小池知事肝いり結婚支援策は“お笑い”レベル…衝撃「出生率0.99」に官製アプリ&漫画化だって(2024年6月6日『日刊ゲンダイ』)

 
「都は世話好き」だって(小池百合子都知事)/(C)日刊ゲンダイ
「都は世話好き」だって(小池百合子都知事)/(C)日刊ゲンダイ

 衝撃の数字だ。厚労省が5日、昨年の人口動態統計(概数)を発表。女性1人が生涯に産む子どもの推定人数を示す「合計特殊出生率」は1.20、昨年の出生数は72万7277人で、いずれも過去最低を更新した。出生率がすべての都道府県で前年を下回る中、深刻を極めているのが東京都だ。

 都の出生率は前年から0.05ポイント減の「0.99」に落ち込み、全国で初めて「1」を割った。小池都知事は先月24日の会見で「多くの方々の婚活、また結婚を支援していきたい」と意気込んでいたが、女帝肝いりの支援策は効果があるのか疑問を拭えないメニューばかりだ。

 都は〈出会い・結婚への希望を叶える支援〉として、昨年度は2億円、今年度は3億円の予算を計上。独自にマッチングアプリの開発を進めており、今夏をメドに本格稼働させる計画だ。利用には顔写真付き証明書のほか、独身証明書か戸籍謄(抄)本、真剣な婚活を誓う「誓約書」などの提出が必要で、なかなかハードルは高い。

思い出ソングも募集

そもそも、済的な理由、子育てと仕事の両立の難しさが要因だ(C)日刊ゲンダイ
そもそも、済的な理由、子育てと仕事の両立の難しさが要因だ(C)日刊ゲンダイ

 都は他にも〈結婚応援イベント〉の一環として、今月30日に「海の森でボッチャ婚(ハート)」と題した婚活イベントを東京湾の海の森水上競技場(江東区)で開催予定。ボッチャとは、どれだけボールを的に近づけられるかを競う障害者スポーツのひとつ。初めてでも楽しめるボッチャを通じて“相手探し”を促す狙いのようだ。

 そもそも、結婚したくてもできないのは経済的な理由や、子育てと仕事の両立の難しさなど複合的な要因がある。官製マッチングアプリや出会いの場の提供で結婚が増えるなら苦労しない。

 しかも、今年度から新たに0.5億円の予算を投じて〈結婚にまつわるエピソードの漫画化&結婚思い出ソングの発信〉に取り組むのだから笑ってしまう。

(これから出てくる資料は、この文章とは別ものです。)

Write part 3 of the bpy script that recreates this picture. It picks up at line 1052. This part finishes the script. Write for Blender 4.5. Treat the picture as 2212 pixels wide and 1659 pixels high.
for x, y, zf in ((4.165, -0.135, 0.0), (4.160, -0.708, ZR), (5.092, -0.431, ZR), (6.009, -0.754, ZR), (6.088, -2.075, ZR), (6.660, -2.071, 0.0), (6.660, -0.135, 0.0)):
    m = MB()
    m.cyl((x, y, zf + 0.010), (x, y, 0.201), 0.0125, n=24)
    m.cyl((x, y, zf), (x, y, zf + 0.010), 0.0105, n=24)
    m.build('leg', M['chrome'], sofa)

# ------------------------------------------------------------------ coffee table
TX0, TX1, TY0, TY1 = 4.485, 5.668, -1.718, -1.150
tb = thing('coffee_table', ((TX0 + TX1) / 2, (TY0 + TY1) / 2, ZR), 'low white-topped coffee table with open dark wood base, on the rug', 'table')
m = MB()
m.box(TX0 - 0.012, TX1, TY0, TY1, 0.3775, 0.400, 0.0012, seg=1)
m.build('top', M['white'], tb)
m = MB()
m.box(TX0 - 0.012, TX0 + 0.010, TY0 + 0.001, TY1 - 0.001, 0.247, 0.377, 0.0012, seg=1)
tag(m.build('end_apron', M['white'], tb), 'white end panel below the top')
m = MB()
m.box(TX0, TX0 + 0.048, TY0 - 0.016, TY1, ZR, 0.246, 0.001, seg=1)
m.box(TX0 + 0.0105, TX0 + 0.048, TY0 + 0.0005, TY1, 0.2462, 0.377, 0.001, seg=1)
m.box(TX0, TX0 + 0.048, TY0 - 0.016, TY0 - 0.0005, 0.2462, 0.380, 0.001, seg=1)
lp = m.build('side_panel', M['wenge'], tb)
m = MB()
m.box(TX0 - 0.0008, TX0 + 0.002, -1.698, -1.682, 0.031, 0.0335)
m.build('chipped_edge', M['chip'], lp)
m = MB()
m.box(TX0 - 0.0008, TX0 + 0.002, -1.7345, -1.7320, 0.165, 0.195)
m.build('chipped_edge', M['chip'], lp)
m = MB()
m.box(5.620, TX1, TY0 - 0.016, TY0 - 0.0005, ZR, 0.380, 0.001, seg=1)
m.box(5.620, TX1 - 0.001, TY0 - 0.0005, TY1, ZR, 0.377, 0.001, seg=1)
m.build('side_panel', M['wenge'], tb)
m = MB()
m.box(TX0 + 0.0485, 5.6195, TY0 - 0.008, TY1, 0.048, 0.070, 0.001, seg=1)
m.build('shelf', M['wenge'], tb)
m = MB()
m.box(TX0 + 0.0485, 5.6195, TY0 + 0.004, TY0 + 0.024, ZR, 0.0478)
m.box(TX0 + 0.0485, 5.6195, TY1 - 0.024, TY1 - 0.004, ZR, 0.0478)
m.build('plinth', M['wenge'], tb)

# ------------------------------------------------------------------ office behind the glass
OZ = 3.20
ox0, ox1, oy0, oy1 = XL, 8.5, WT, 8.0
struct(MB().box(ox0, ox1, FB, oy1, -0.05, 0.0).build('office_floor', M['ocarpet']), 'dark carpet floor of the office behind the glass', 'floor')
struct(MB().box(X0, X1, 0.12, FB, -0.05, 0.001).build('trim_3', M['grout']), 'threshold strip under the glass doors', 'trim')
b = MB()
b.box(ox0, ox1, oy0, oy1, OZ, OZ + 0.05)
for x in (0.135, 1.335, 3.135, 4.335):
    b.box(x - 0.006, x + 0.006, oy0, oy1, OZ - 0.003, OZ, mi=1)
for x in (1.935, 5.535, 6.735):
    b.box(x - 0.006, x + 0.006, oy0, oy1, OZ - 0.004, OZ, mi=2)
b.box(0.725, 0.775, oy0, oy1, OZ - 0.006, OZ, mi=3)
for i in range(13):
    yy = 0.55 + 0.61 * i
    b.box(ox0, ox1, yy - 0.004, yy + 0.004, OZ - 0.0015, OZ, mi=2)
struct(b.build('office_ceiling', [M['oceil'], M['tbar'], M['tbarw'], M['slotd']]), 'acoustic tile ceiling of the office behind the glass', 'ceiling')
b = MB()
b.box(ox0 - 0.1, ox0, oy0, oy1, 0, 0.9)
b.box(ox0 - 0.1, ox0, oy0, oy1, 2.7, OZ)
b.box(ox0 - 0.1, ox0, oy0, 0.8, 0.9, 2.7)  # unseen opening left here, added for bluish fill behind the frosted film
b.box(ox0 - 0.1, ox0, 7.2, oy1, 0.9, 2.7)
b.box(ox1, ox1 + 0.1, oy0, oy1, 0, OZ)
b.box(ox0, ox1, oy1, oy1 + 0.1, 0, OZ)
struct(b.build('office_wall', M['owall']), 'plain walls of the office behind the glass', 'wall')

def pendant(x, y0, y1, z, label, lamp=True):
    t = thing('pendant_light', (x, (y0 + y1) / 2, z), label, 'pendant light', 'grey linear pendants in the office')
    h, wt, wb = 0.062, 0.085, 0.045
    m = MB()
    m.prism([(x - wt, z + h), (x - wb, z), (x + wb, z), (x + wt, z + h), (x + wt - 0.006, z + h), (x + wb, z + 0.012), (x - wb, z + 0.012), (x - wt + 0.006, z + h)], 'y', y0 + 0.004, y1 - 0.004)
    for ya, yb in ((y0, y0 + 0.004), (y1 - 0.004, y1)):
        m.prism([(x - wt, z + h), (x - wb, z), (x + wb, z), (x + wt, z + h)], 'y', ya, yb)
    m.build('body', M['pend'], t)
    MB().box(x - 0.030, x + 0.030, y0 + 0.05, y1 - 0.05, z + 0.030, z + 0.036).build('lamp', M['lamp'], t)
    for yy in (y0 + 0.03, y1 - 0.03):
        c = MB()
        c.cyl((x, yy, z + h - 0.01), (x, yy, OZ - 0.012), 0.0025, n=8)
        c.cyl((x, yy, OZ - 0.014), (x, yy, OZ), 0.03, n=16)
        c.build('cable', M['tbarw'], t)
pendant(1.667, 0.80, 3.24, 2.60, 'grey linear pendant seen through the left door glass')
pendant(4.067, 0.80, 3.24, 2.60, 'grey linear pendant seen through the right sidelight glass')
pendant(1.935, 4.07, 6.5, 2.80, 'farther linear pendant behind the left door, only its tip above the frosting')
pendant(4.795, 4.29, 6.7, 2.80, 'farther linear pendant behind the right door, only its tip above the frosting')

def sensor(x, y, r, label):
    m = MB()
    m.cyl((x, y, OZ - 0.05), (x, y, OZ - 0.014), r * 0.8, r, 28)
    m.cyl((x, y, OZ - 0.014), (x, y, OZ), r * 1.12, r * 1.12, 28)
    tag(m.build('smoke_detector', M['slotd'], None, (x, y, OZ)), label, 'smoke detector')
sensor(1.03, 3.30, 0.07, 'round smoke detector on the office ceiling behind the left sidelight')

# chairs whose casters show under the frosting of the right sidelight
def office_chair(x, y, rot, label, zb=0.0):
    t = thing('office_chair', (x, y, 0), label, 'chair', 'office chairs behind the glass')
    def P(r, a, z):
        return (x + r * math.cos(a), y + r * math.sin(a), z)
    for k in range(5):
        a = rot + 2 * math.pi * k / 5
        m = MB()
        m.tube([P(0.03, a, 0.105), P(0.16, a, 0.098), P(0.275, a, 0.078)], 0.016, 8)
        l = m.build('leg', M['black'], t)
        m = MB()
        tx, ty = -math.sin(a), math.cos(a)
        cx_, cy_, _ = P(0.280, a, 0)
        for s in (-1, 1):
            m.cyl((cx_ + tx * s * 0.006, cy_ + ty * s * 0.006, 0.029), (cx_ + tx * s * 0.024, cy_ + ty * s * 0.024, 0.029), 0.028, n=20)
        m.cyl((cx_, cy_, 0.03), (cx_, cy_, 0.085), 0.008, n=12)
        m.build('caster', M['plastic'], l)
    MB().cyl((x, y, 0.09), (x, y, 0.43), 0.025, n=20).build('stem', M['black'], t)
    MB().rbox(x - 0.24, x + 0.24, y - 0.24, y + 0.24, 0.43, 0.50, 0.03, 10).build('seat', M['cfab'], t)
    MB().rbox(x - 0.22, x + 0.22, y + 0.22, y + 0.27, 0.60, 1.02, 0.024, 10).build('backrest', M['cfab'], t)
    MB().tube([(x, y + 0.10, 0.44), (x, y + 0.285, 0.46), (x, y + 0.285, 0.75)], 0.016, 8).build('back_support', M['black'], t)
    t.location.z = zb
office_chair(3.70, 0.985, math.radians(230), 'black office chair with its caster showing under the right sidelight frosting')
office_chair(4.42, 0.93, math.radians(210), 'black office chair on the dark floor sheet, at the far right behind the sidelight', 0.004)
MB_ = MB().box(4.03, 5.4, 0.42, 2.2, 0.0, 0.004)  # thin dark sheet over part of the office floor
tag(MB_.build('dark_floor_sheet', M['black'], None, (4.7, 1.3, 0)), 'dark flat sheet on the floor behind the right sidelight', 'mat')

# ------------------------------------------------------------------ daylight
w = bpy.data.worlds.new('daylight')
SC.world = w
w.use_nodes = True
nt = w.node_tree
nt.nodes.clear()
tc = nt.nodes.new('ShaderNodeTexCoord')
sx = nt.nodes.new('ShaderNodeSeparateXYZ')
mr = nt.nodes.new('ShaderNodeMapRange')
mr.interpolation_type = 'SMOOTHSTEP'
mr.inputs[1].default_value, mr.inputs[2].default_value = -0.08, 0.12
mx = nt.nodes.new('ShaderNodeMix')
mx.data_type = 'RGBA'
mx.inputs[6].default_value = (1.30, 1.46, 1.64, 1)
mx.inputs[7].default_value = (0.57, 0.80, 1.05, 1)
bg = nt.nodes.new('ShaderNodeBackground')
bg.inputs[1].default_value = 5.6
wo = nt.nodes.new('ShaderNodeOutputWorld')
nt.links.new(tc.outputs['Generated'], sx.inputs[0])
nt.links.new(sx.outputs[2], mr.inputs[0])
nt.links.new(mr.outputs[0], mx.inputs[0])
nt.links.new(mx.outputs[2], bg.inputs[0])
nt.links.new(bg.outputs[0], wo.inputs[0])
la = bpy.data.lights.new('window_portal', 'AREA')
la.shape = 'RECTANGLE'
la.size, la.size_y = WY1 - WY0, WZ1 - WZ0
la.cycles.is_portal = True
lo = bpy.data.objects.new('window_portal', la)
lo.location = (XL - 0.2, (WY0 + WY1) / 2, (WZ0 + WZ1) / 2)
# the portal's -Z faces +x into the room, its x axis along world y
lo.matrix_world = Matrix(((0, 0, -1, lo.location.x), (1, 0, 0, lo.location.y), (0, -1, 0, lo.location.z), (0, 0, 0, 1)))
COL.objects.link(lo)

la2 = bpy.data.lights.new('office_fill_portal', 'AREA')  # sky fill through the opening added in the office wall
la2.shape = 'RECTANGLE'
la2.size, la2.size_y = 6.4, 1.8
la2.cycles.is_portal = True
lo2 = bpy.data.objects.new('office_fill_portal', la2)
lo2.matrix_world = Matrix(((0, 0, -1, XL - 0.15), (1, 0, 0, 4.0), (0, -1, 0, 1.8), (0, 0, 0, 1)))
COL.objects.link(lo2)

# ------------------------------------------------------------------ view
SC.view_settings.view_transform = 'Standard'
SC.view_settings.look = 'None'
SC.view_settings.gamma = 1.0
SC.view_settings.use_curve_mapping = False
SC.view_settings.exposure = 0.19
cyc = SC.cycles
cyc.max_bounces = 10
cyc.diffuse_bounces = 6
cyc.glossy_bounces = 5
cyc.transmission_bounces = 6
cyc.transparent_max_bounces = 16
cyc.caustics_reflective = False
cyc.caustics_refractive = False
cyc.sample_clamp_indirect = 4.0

 都は来月31日までエピソードと思い出ソングを募集し、審査を経て選定されたエピソードをウェブ漫画の原作として使用するという。公式ホームページには〈WEBマンガや思い出ソングの公開を通して、「結婚を希望しながらも、なかなか一歩を踏み出せない」という方の背中をそっと後押しできたらいいなと考えています〉と狙いを書いている。何だソレ。

 都に「ボッチャ婚」や結婚にまつわるエピソード、思い出ソングの応募状況を尋ねたが、「非公表です」(都民生活部)と取り付く島もなかった。